It seems like figuring our what to do about old emails is becoming more and more of a complex question.  Just last week, I spoke with a contractor that wanted to archive emails related to a specific project.  The old way things were done was not the best solution, and it was time to reevaluate the best way to get things done.  The answer to her question is still out, as she is testing some revisions to see how they work, but this question comes up often.

For a variety of reasons, many of us need to remove our emails from our main Outlook email store and offload them someplace else.  These reasons could be;  to allow for proof in the event of litigation, or to store project information for the longer term, or just to eliminate clutter.

The best method for you hinges on your overall goal.  Some are quite simple, and some are much more complex and may even point to a larger systems deficiency.  Here are some methods for handling old emails:

1. The PST archive – This method has been around for a long time.  You simply export from Outlook using the Tools->Clean Up Old Items dialogue.  It removes things from your Outlook and puts them in a separate PST file.  It lets you select by folder and by date.  The downside here is the PST files must be reattached to Outlook for viewing.  Also, many people make the mistake of storing them on their local C: drive and they eventually get lost as they switch PCs.  IT people really don’t like them, because they are difficult to keep track of and keep secure.  And, if you have lots of them attached to Outlook, they can slow your main email down and make it cumbersome.

2. Automatic Archiving – If you are on Office365, you can opt for compliance archiving for a small extra fee.  If you are on your own Exchange server, there are similar 3rd party archiving options.  These tools are configured in a variety of ways with multiple rules.  One way to configure it is to make a record of every email sent or received and then hold them and make them searchable to an archive administrator.  These options meet most litigation needs and allows the company to have control over archiving, rather than the individual.  When litigation is the concern, this is often the best choice.  However, it does not meet the needs of associating an email with a project, case or something stored in a folder or file on a network share.

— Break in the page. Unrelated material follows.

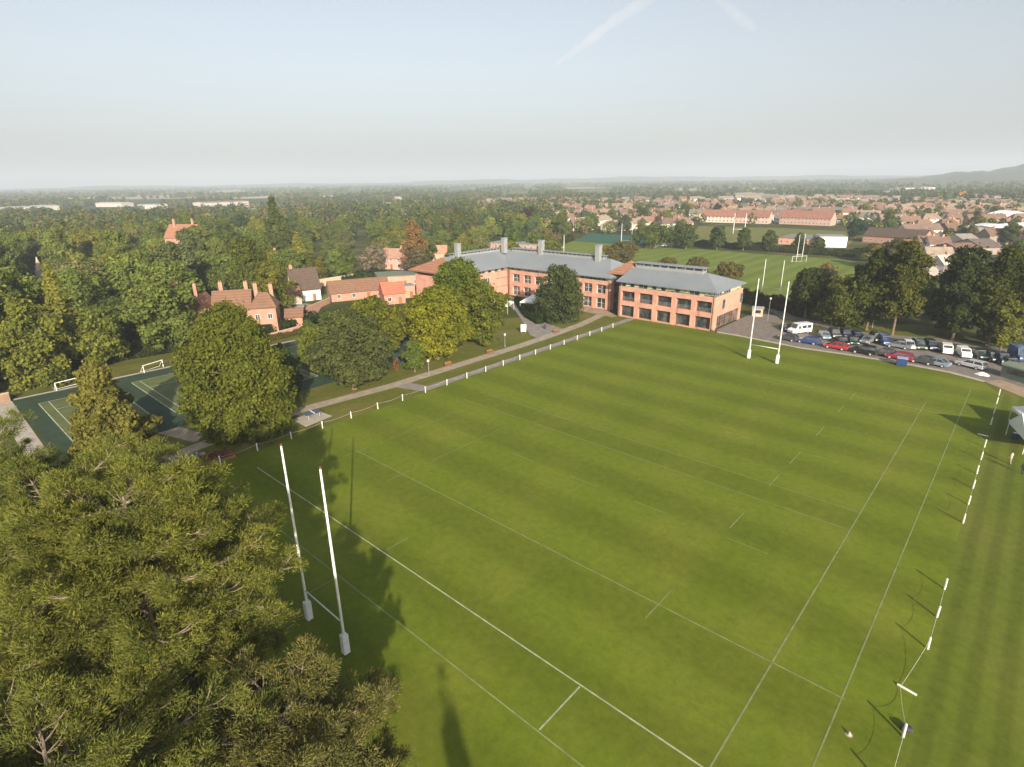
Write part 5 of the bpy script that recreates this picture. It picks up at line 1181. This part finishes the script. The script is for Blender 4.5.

3. True Compliance Archiving – If you are on Office365, you can opt for compliance archiving for a small extra fee.  If you are on your own Exchange server, there are similar 3rd party archiving options.  These tools are configured in a variety of ways with multiple rules.  One way to configure it is to make a record of every email sent or received and then hold them and make them searchable to an archive administrator.  These options meet most litigation needs and allows the company to have control over archiving, rather than the individual.  When litigation is the concern, this is often the best choice.  However, it does not meet the needs of associating an email with a project, case or something stored in a folder or file on a network share.

4. Direct Drag-Out – This method is simple, but something that many don’t realize is possible.  You can drag individual messages out of Outlook and put them in a file folder on our network.  They remain in Outlook message format, so that when they are opened, they open in Outlook.  While this does not fit every need, it works effectively for smaller email quantities and allows multiple people to look at history on a project or similar folder.

5. Print to PDF – Similar to Drag-Out, one could also use a print-to-PDF tool to send the email to a folder.  CutePDF offers a free print driver for this, if your system does not already have one.  This creates a great deal of readability and portability, as anyone can review a PDF once filed on a network share.  However, the filing part is time consuming and repetitive.

6. Document Management & ECM – Sometimes the need to capture emails and attached to projects, case files, or other document stores, is reflective of another problem.  In this case a larger document management solution for managing these types of files and creating dynamic information stores is the solution.  Laserfiche with Email Manager is a great option to solve this problem.  It allows for the tagging and automatic capture of an entire email thread as it is happening dynamically.  It can then auto-file with a project or case so that it is updated in real time.  In addition, workflows can be initiated to track/follow a process for that case or project, and electronic forms can be used to capture information and store to the project, case, or other type of file.

The solutions for handling old emails are almost as numerous as the reasons people have for exporting or archiving them.   With a solid understanding of your goals, one or possibly more than one of the solutions above can be combined to meet the needs of your organization.